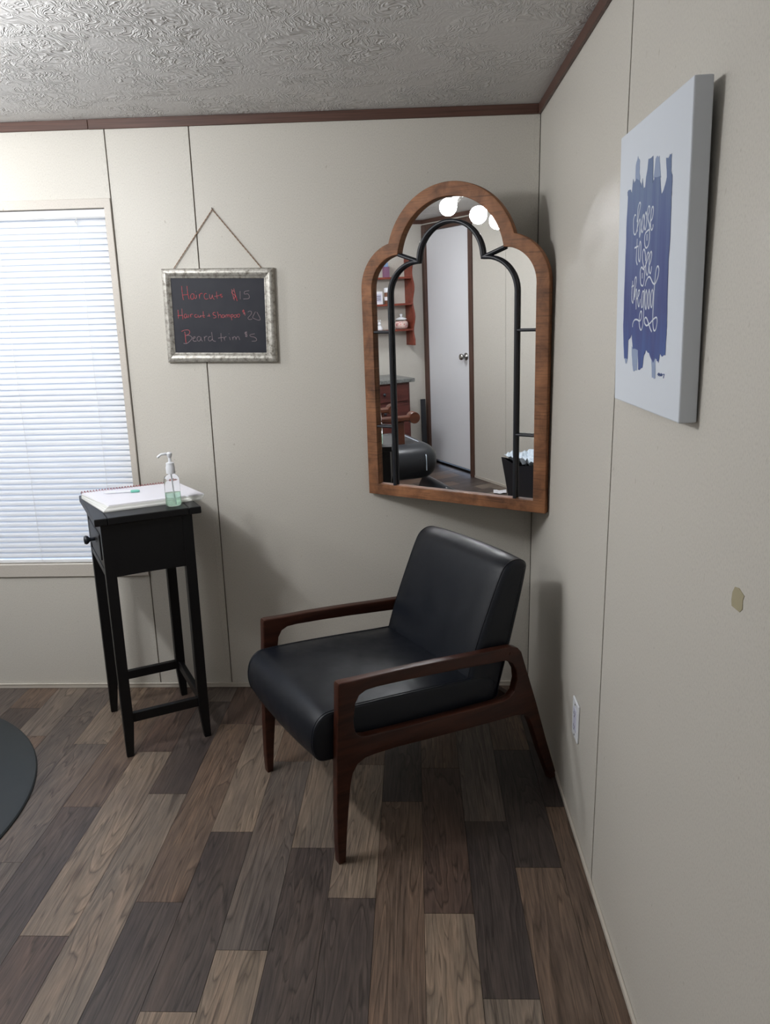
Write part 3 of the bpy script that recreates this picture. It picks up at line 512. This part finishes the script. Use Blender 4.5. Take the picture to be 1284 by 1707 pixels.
# ------------------------------------------------------------ canvas print on the right wall
cv=thing('canvas_print','white canvas with blue brushstrokes and hand-lettered quote on the right wall','wall art')
kk=(.0415-.0305)/(1.7665-1.273); upc=Vector((-kk,0,1)).normalized(); lft=Vector((0,-1,0)); nrc=lft.cross(upc)
if nrc.x>0: nrc=-nrc
Mc=Matrix((lft,upc,nrc)).transposed().to_4x4(); Mc.translation=(-.0305,-1.2475,1.273); cv.matrix_world=Mc
obj('canvas', box(0,.391,-.0015,.490,-.0285,0,.0025,2), M_canvas, cv)
def flat(loop, z, m, name, parent=cv, label=None):
    b=plate([loop],.00015); xf(b, Matrix.Translation((0,0,z))); return obj(name,b,m,parent,label=label)
def jag(loop, amp, seed, sub=3):
    r_=random.Random(seed); out=[]
    for i in range(len(loop)):
        a=Vector(loop[i]); b=Vector(loop[(i+1)%len(loop)])
        for s in range(sub):
            q=a.lerp(b,s/sub); out.append((q.x+r_.uniform(-amp,amp)*.6,q.y+r_.uniform(-amp,amp)))
    return out
for i,lp in enumerate(TR['PALE']): flat(jag(lp,.0016,i), .00025, M_paint2, 'pale_brushstroke')
flat(jag(TR['PAINT'],.0018,9), .00055, M_paint, 'blue_brushstroke')
sb=None
for st in TR['SCRIPT']: sb=tube([(q.x,q.y,.0008) for q in crom([Vector(q) for q in st],5)],.00155,5,bm=sb)
for v_ in sb.verts: v_.co.z=.0008+(v_.co.z-.0008)*.25
obj('script_lettering', sb, M_canvas, cv, kind='stuff', label='white script lettering')
sb=None
for st in TR['SIG']: sb=tube([(q.x,q.y,.0003) for q in crom([Vector(q) for q in st],4)],.0007,5,bm=sb)
obj('signature_scribble', sb, M_paint, cv)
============
◆ TO DO ◆
Restate the data above word for word. Do not include the images.

◆ ANSWER FOR THE TASK ◆
Write part 3 of the bpy script that recreates this picture. It picks up at line 512. This part finishes the script. Use Blender 4.5. Take the picture to be 1284 by 1707 pixels.
# ------------------------------------------------------------ canvas print on the right wall
cv=thing('canvas_print','white canvas with blue brushstrokes and hand-lettered quote on the right wall','wall art')
kk=(.0415-.0305)/(1.7665-1.273); upc=Vector((-kk,0,1)).normalized(); lft=Vector((0,-1,0)); nrc=lft.cross(upc)
if nrc.x>0: nrc=-nrc
Mc=Matrix((lft,upc,nrc)).transposed().to_4x4(); Mc.translation=(-.0305,-1.2475,1.273); cv.matrix_world=Mc
obj('canvas', box(0,.391,-.0015,.490,-.0285,0,.0025,2), M_canvas, cv)
def flat(loop, z, m, name, parent=cv, label=None):
    b=plate([loop],.00015); xf(b, Matrix.Translation((0,0,z))); return obj(name,b,m,parent,label=label)
def jag(loop, amp, seed, sub=3):
    r_=random.Random(seed); out=[]
    for i in range(len(loop)):
        a=Vector(loop[i]); b=Vector(loop[(i+1)%len(loop)])
        for s in range(sub):
            q=a.lerp(b,s/sub); out.append((q.x+r_.uniform(-amp,amp)*.6,q.y+r_.uniform(-amp,amp)))
    return out
for i,lp in enumerate(TR['PALE']): flat(jag(lp,.0016,i), .00025, M_paint2, 'pale_brushstroke')
flat(jag(TR['PAINT'],.0018,9), .00055, M_paint, 'blue_brushstroke')
sb=None
for st in TR['SCRIPT']: sb=tube([(q.x,q.y,.0008) for q in crom([Vector(q) for q in st],5)],.00155,5,bm=sb)
for v_ in sb.verts: v_.co.z=.0008+(v_.co.z-.0008)*.25
obj('script_lettering', sb, M_canvas, cv, kind='stuff', label='white script lettering')
sb=None
for st in TR['SIG']: sb=tube([(q.x,q.y,.0003) for q in crom([Vector(q) for q in st],4)],.0007,5,bm=sb)
obj('signature_scribble', sb, M_paint, cv)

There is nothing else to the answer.